Description
Release Year: 2014
Label: Soko Music
Track List
- Tennessee Waltz
- Cold, Cold, Heart
- Misery Love Company
- Together, Forever
- Can I Go Home With You
- I Fall To Pieces
- A Church, A Courtroom, and Then Goodbye
- Together Again
- It Wasn’t God Who Made Honky-Tonk Angels
- Hey Good Looking
- Try Being Lonely
- Memories Of Clelia
- Bucket’s Got A Hole In It
- I’m Leaving It Up To You
Personnel
- Yvette Landry – Vocals, Acoustic Guitar
- Richard Comeaux – Pedal Steel
- Eric Adcock – Piano
- Dr.
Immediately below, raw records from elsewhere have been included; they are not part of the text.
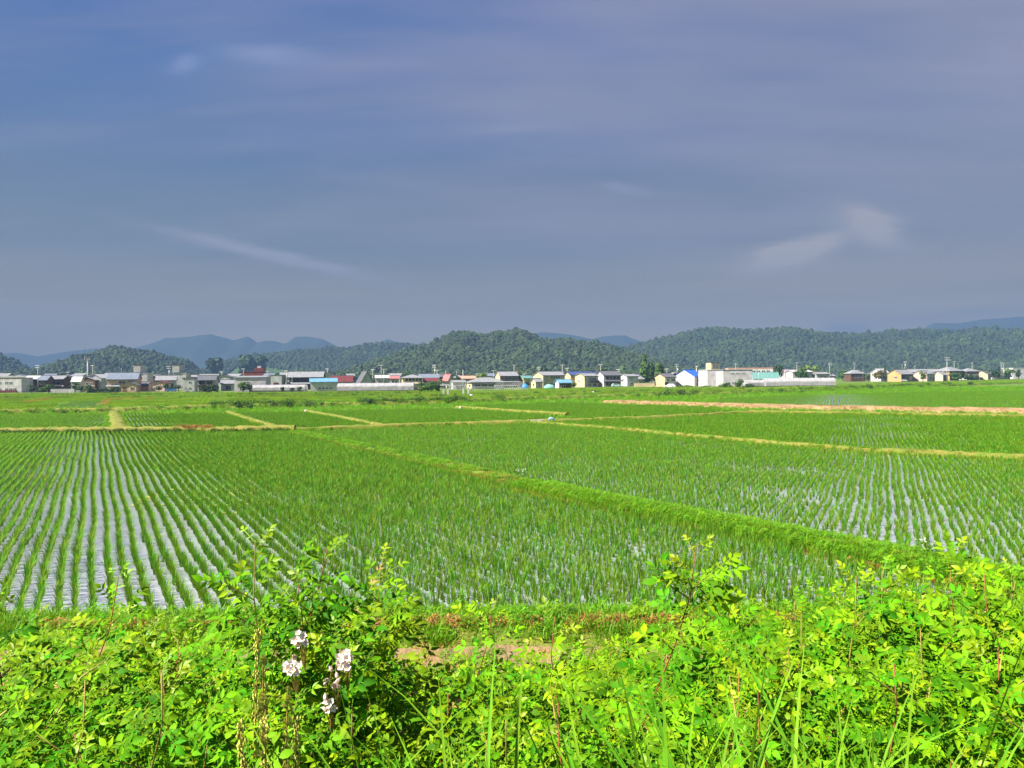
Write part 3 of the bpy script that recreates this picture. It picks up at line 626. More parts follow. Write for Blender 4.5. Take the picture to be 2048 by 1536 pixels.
    if porch:
        u0, u1, v, pd, pm = porch; P = MB(); X0, X1 = -a + u0 * w, -a + u1 * w; z = v * he
        P.prism([(-b - pd, z - pd * .35), (-b - .004, z), (-b - .004, z + .14), (-b - pd, z - pd * .35 + .14)], 'x', X0, X1); P.build('porch_roof', pm, root)
        if pd > 1.3:
            for X in (X0 + .2, X1 - .2):
                q = MB(); q.box(X - .08, X + .08, -b - pd + .15, -b - pd + .31, .05, z - pd * .35); q.build('post', m_trim, root)
    if band:
        v0, v1, bm = band; q = MB(); q.box(-a + .02, a - .02, -b - .03, -b - .003, v0 * he, v1 * he); q.build('wall_band', bm, root)
    root['w'] = w; return root, w, dep, he, hr
def addpart(root, name, m, *boxes, parent=None):
    q = MB()
    for b in boxes: q.box(*b)
    return q.build(name, m, parent or root)

H = house
# ---- left group
h, w, dp, he, hr = H('workshop_house', 'long white two storey block with maroon eave at the left edge of the village', -22, 55, 785, 756.5, 755.2, 'flat', 4, 9, 'white', 'maroon', rows=[(1, .36, .47, .60, .76), (2, .56, .78, .60, .76), (1, .36, .47, .14, .32), (3, .56, .88, .14, .32), (2, .05, .26, .60, .76)], cat='building')
addpart(h, 'red_panel', MR['maroon'], (w * -.1, w * .38, -dp / 2 - .5, -dp / 2 - .05, .05, he * .17))
H('long_house', 'pale flat roofed building behind the white block at far left', -30, 82, 0, 755, 751.5, 'flat', 4, 9, 'palegrey', 'whiteR', d=370, cat='building')
H('dark_house', 'small dark house with pale roof behind the utility pole at left', 56, 84, 0, 758, 751.5, 'gx', 8, 8, 'dark', 'whiteR', rows=[(2, .2, .8, .55, .8)], d=345)
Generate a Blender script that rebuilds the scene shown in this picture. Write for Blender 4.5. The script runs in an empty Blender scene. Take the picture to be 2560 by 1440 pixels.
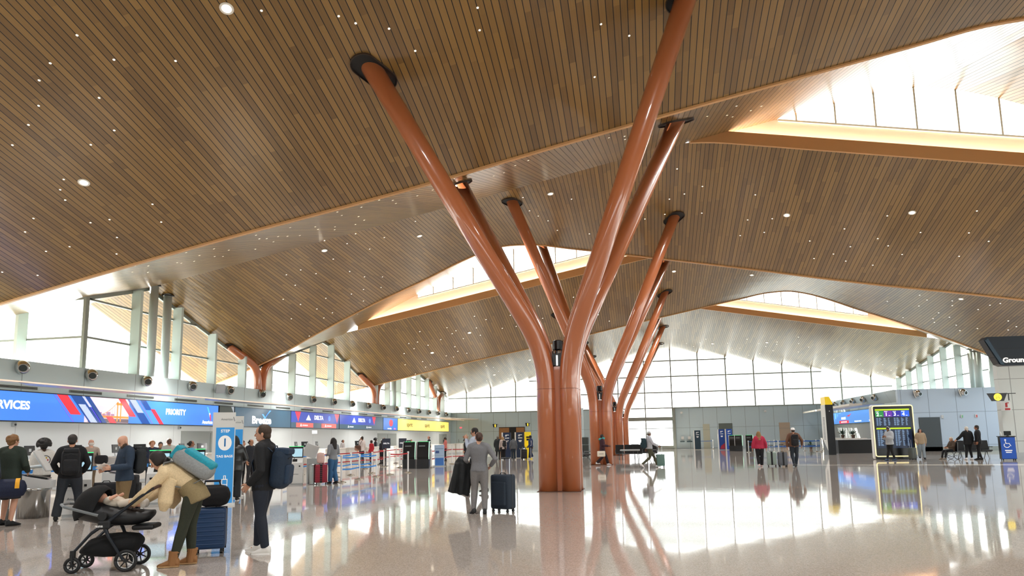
import bpy, bmesh, math, random
from mathutils import Vector, Matrix, Euler
random.seed(7)
PI = math.pi
scn = bpy.context.scene
COL = scn.collection
def lin(c):
    if isinstance(c, str):
        c = c.lstrip('#'); c = [int(c[i:i+2], 16) / 255 for i in (0, 2, 4)]
    return [(v / 12.92 if v <= .04045 else ((v + .055) / 1.055) ** 2.4) for v in c]
MATS = {}
def mat(name, col='#808080', rough=.5, metal=0., emit=0., spec=.5, coat=0., ecol=None, noise=0., nscale=40.):
    if name in MATS: return MATS[name]
    m = bpy.data.materials.new(name); m.use_nodes = True
    nt = m.node_tree; b = nt.nodes['Principled BSDF']
    c = lin(col)
    b.inputs['Base Color'].default_value = (*c, 1)
    b.inputs['Roughness'].default_value = rough
    b.inputs['Metallic'].default_value = metal
    b.inputs['Specular IOR Level'].default_value = spec
    b.inputs['Coat Weight'].default_value = coat
    if emit:
        e = lin(ecol) if ecol else c
        b.inputs['Emission Color'].default_value = (*e, 1)
        b.inputs['Emission Strength'].default_value = emit
    if noise:
        n = nt.nodes.new('ShaderNodeTexNoise'); n.inputs['Scale'].default_value = nscale
        n.inputs['Detail'].default_value = 4
        tc = nt.nodes.new('ShaderNodeTexCoord'); nt.links.new(tc.outputs['Object'], n.inputs['Vector'])
        r = nt.nodes.new('ShaderNodeValToRGB')
        r.color_ramp.elements[0].position = .3; r.color_ramp.elements[1].position = .7
        r.color_ramp.elements[0].color = (*[v * (1 - noise) for v in c], 1)
        r.color_ramp.elements[1].color = (*[min(1, v * (1 + noise)) for v in c], 1)
        nt.links.new(n.outputs['Fac'], r.inputs['Fac']); nt.links.new(r.outputs['Color'], b.inputs['Base Color'])
        bp = nt.nodes.new('ShaderNodeBump'); bp.inputs['Strength'].default_value = .25; bp.inputs['Distance'].default_value = .01
        nt.links.new(n.outputs['Fac'], bp.inputs['Height']); nt.links.new(bp.outputs['Normal'], b.inputs['Normal'])
    MATS[name] = m
    return m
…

Josef Butts – Bass
- Trevor Landry – Drums
REVIEW FROM OFFBEAT MAGAZINE, AUG 2014
Yvette Landry
Me & T-Coe’s Country
(Soko Music)
Steel-guitar shaman Richard Comeaux has been part of Yvette Landry’s country aggregation for a few years, but when Landry needed a duo partner for the smaller gigs a year-and-a-half ago, playing with T-Coe (as he’s alternatively known) just clicked. Obviously it clicks here, too, on this predominantly one-of-a-kind vintage country affair. Many of the classics, “Tennessee Waltz,” “Cold, Cold Heart” and “I Fall to Pieces,” are slowed down considerably to allow for the talents of both to be front and center, unencumbered by an otherwise full-size band. It’s an amazingly deep album full of layered listens and focuses. On one level, steel-guitar fans will likely drool over Comeaux’s infinitively limitless technique of picks, slides, glides, rolls, growls, howls and sacred harmonics that’s almost as if he were a one-man steel-guitar convention. Listening to Comeaux’s extended solos―a rarity since most steelers are relegated to briefer rides for the ego of the vocalist―becomes a mood-altering, if not spiritual, experience.
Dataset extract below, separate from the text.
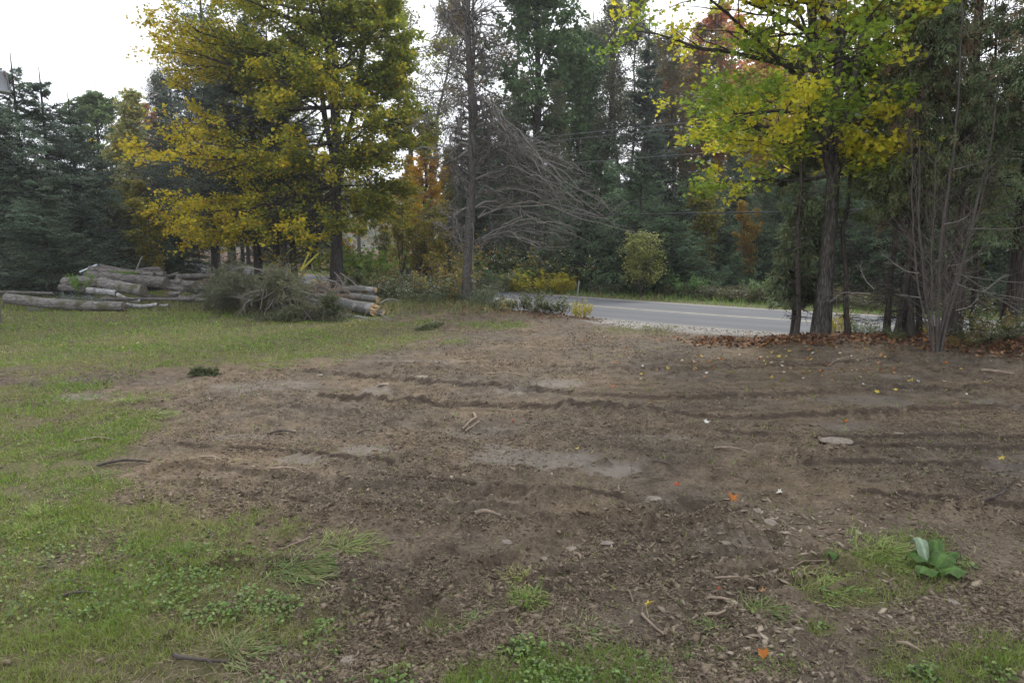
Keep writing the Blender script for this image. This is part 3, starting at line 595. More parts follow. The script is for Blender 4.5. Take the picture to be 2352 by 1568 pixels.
tr(DG, 18, 575, 47, 20, 'dark green leafy tree at the right of the tall green one', 2.9, .7, (.9, .95, 1.), name='leafy_tree')
tr(PO[1], 19, 500, 50, -50, 'half bare poplar with rusty leaves above the bare tree', 2.0, 1.2, (1.2, .9, .8), name='poplar_tree')
tr(PO[1], 19, 418, 56, -30, 'hazy half bare poplar between the big maple and the bare tree', 3.7, 1.3, (1.15, 1.1, .8), name='poplar_tree')
tr(PO[0], 19, 605, 50, -15, 'pale thin poplar against the sky, left of the pointed spruce', .5, 1.3, name='poplar_tree')
tr(PO[1], 19, 628, 54, 8, 'pale poplar with several stems just left of the pointed spruce', 1.4, 1.2, name='poplar_tree')
tr(SPN, 16, 643, 45, 18, 'tall narrow pointed spruce standing across the road', .4, 1.25, name='spruce_tree')
tr(PO[0], 19, 672, 47, 20, 'poplar with brownish leaves right of the pointed spruce', 3.3, 1.2, (1.15, .95, .8), name='poplar_tree')
tr(PO[1], 19, 690, 52, 12, 'thin twin poplar in front of the red maple', 4.3, 1.1, (1.2, 1, .8), name='poplar_tree')
tr(RD_, 17, 718, 55, 2, 'red maple glowing above the other trees', 1.2, 1.1, name='red_maple')
tr(RD_, 17, 752, 50, 30, 'orange red maple behind the leaves of the yellow maple', 2.2, 1.0, (1.05, 1.3, 1), name='red_maple')
tr(PO[0], 19, 590, 58, 15, 'pale poplar farthest left of the group by the pointed spruce', 5.1, 1.6, name='poplar_tree')
tr(PO[1], 19, 618, 60, 25, 'hazy poplar deep between two nearer poplars', 5.6, 1.6, name='poplar_tree')
tr(PO[0], 19, 655, 58, 25, 'hazy grey poplar just behind the pointed spruce', 2.6, 1.6, name='poplar_tree')
tr(DG, 18, 682, 60, 50, 'hazy green tree behind the brownish poplar', .6, 1.0, (1.2, 1.15, 1.1), name='leafy_tree')
tr(OR, 12, 735, 46, 75, 'orange yellow tree below the red maple', .6, 1.2, (.95, .95, 1.2), name='autumn_tree')
tr(DG, 18, 770, 58, 40, 'hazy green tree behind the yellow maple leaves', 1.6, 1.0, (1.2, 1.2, 1.1), name='leafy_tree')
tr(PO[1], 19, 800, 48, -20, 'poplar behind the forked maple trunk', 4.0, 1.3, (1.1, .95, .8), name='poplar_tree')
tr(OR, 12, 425, 40, 128, 'golden orange tree between the big maple and the bare tree', .2, 1.0, (1.5, 1.35, 1.2), name='autumn_tree')
tr(OR, 12, 408, 50, 158, 'smaller orange tree farther down the roadside gap', 1.2, .8, (.9, .8, 1), name='autumn_tree')
tr(OR, 12, 450, 43, 150, 'yellow tree just left of the bare trunk', 2.8, .8, (.85, 1, 1), name='autumn_tree')
tr(SPN, 16, 462, 48, 95, 'dark spruce directly behind the bare tree trunk', 1.0, 1.3, name='spruce_tree')
tr(SP[0], 12, 484, 38, 120, 'dark spruce behind the dead hanging branches', 1.3, 1.0, name='spruce_tree', tint=(.8, .85, .8))
tr(YG, 7, 400, 42, 190, 'green yellow sapling by the road gap', .2, 1.1, (1.5, 1.5, 1.3), name='sapling')
tr(YG, 7, 418, 38, 208, 'low sapling in the gap, nearest the golden tree', 1.2, 1.2, (1.5, 1.45, 1.3), name='sapling')
tr(YG, 7, 437, 36, 200, 'sapling just left of the bare tree', 2.2, 1.1, (1.5, 1.45, 1.2), name='sapling')
tr(YG, 7, 385, 46, 215, 'thin sapling beside the utility pole', 3.2, 1.1, (.9, 1, 1), name='sapling')
tr(YG, 7, 345, 44, 235, 'reddish sapling seen behind the maple trunk', 4.2, 1.1, (1.5, .7, .8), name='sapling')
tr(YG, 7, 150, 33, 200, 'yellow sapling behind the right end of the log pile', 5.2, 1.2, (1.1, 1.1, 1), name='sapling')
tr(YG, 7, 128, 36, 180, 'yellowing sapling between left spruces and log pile', 1.9, 1.2, name='sapling')
tr(SG, 4.6, 643, 27.6, 229, 'small pale green tree in front of the dark conifers across the road', .4, 1.15, (1.5, 1.5, 1.3), name='small_tree')
tr(YG, 7, 705, 31, 190, 'yellow leafed sapling at the edge of the wood across the road', 2.5, 1.0, (.9, .9, .9), name='sapling')
tr(YG, 7, 748, 30, 205, 'spindly sapling with orange leaves beyond the road', 3.5, .8, (1.1, .8, .8), name='sapling')
tr(YG, 7, 985, 24, 170, 'yellow sapling deep in the wood at the right edge', .8, 1.2, (1.1, 1.2, 1), name='sapling')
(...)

On another level, Landry’s slightly syncopated vocal interpretations are often stunning, sometimes playful, as on “Can I Go Home with You,” and sometimes astounding, such as on the end of “A Church, a Courtroom and then Goodbye” —where she belts out, “And [pause] then [pause] goodbyeeeeeee” to the heavens.
Though this wasn’t intended to showcase any Landry material, “Memories of Clelia”—with its full-blown imagery of loaded pistols, dusty bibles and departed souls—is quite the tearjerkin’ tearjerker. When you listen to this one, remember to keep the Kleenex close by and the box of razors out of sight.